De la même manière, il explique qu’actuellement, «plus de 75 % de la chute du prix de l’or depuis 2011 est dû au fait que le dollar américain est devenu beaucoup plus fort par rapport à d’autres devises».

On mesure la valeur du dollar américain avec le U.S. Dollar Index (DXY), un indice de la valeur du dollar américain par rapport à un panier de devises. Dans cet indice, «l’euro et le yen représentent respectivement 58 % et 16 % du panier», précise John Goldsmith.

Hausse improbable en 2014

Chez Desjardins, on estime que l’or s’établira à 1 100 $ US l’once à la fin de 2014.

«Le contexte défavorable pour l’or devrait persister en raison d’une poursuite de la diminution des injections de liquidités aux États-Unis, de l’augmentation probable des taux obligataires et d’un contexte économique globalement favorable», explique Mathieu D’Anjou.
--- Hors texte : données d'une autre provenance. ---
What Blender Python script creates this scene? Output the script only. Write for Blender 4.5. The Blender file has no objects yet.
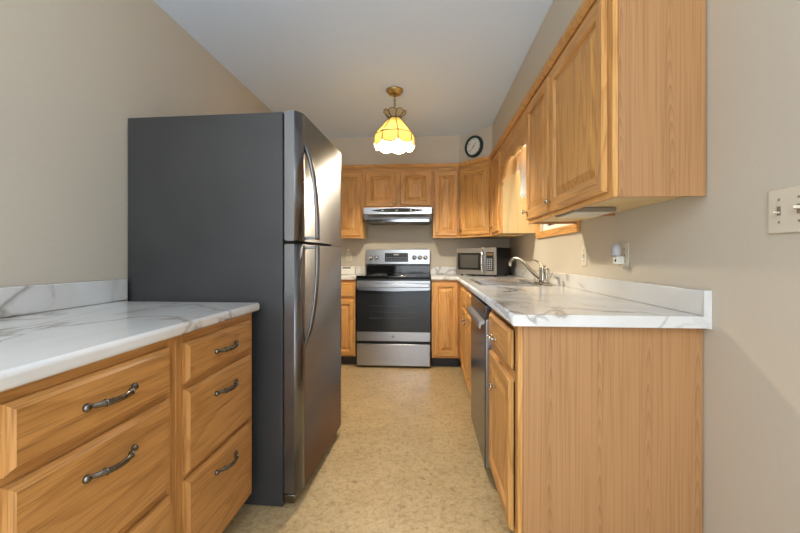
import bpy, bmesh, math, random
from mathutils import Vector, Matrix
random.seed(7)
C = bpy.context.scene.collection
sc = bpy.context.scene
PI = math.pi

# ------------------------------------------------------------------ camera
F_PX, YAW, CAM_H, HORIZON = 389.43, 0.0716, 1.1112, 256.82
cd = bpy.data.cameras.new('camera'); cam = bpy.data.objects.new('camera', cd); C.objects.link(cam)
cd.sensor_fit = 'HORIZONTAL'; cd.sensor_width = 36.0; cd.lens = 36.0 * F_PX / 800.0
cd.shift_y = -(266.5 - HORIZON) / 800.0
cd.clip_start = 0.05
cam.location = (0, 0, CAM_H); cam.rotation_euler = (PI / 2, 0, YAW)
sc.camera = cam

# ------------------------------------------------------------------ light and exposure
w = bpy.data.worlds.new('world'); sc.world = w; w.use_nodes = True
bg = w.node_tree.nodes['Background']
bg.inputs[0].default_value = (0.80, 0.90, 1.0, 1); bg.inputs[1].default_value = 1.7
def area(name, loc, rot, sx, sy, power, col):
    d = bpy.data.lights.new(name, 'AREA'); d.shape = 'RECTANGLE'; d.size = sx; d.size_y = sy
    d.energy = power; d.color = col
    o = bpy.data.objects.new(name, d); C.objects.link(o); o.location = loc; o.rotation_euler = rot
    return o
area('rear_fill', (-0.3, -2.6, 1.5), (PI / 2, 0, 0), 3.0, 1.8, 15, (1.0, 0.98, 0.95))  # added soft fill from behind the camera, not a modelled window
area('ceiling_bounce_fill', (-.2, -1.4, 1.55), (PI, 0, 0), 0.9, .6, 66, (.93, .97, 1.0))  # added fill aimed upward to brighten the ceiling, no fixture behind it
LAMP_STRENGTH = 1500.0
area('sink_light', (.80, 2.95, 2.04), (0, 0, 0), .08, .5, 3.0, (1.0, .86, .58))
vs = sc.view_settings
sc.display_settings.display_device = 'sRGB'
vs.view_transform = 'Standard'; vs.look = 'None'; vs.gamma = 1; vs.use_curve_mapping = False
vs.exposure = 0.66

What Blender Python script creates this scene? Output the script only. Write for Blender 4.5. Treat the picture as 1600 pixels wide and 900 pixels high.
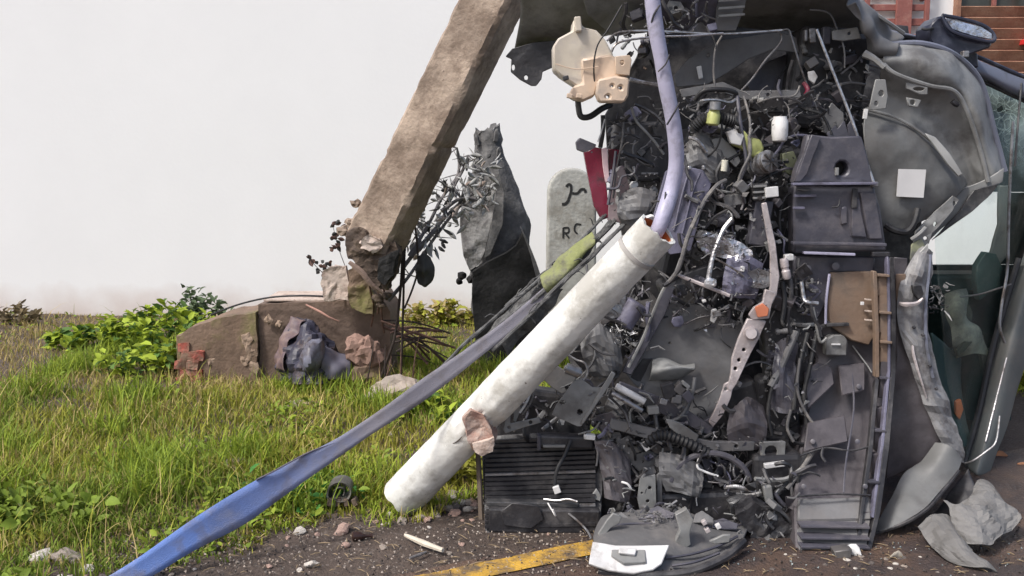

Pour sa part, Martin Lefebvre évoque l’éventualité d’une hausse éphémère.

«À très court terme, puisqu’on sort d’une année exceptionnelle en Bourse, des investisseurs pourraient être amenés à se positionner sur des segments de marché qui ont moins bien performé. Cela pourrait faire rebondir le prix de l’or temporairement», explique l’expert de la Banque Nationale.

Cependant, le dollar américain restera fort, ce qui aura à plus long terme un effet à la baisse sur le prix de l’or, souligne Martin Lefebvre.

«Les Américains seront probablement les premiers à procéder à un resserrement monétaire. On nous annonce que ce ne sera pas au cours des prochains trimestres, et que les taux d’intérêt resteront faibles encore longtemps», dit-il.

«Toutefois, la réduction des achats de la Réserve fédérale est le premier pas vers la volonté d’en faire moins», ajoute-t-il.

John Goldsmith croit lui aussi que le dollar américain restera fort, compte tenu de la volonté du Japon et de l’Europe de conserver une devise relativement faible.

«Le Japon dévalue explicitement sa monnaie. Et du côté européen, Mario Draghi [président de la Banque centrale européenne] a affirmé qu’il allait tout faire pour que l’euro reste concurrentiel», indique John Goldsmith.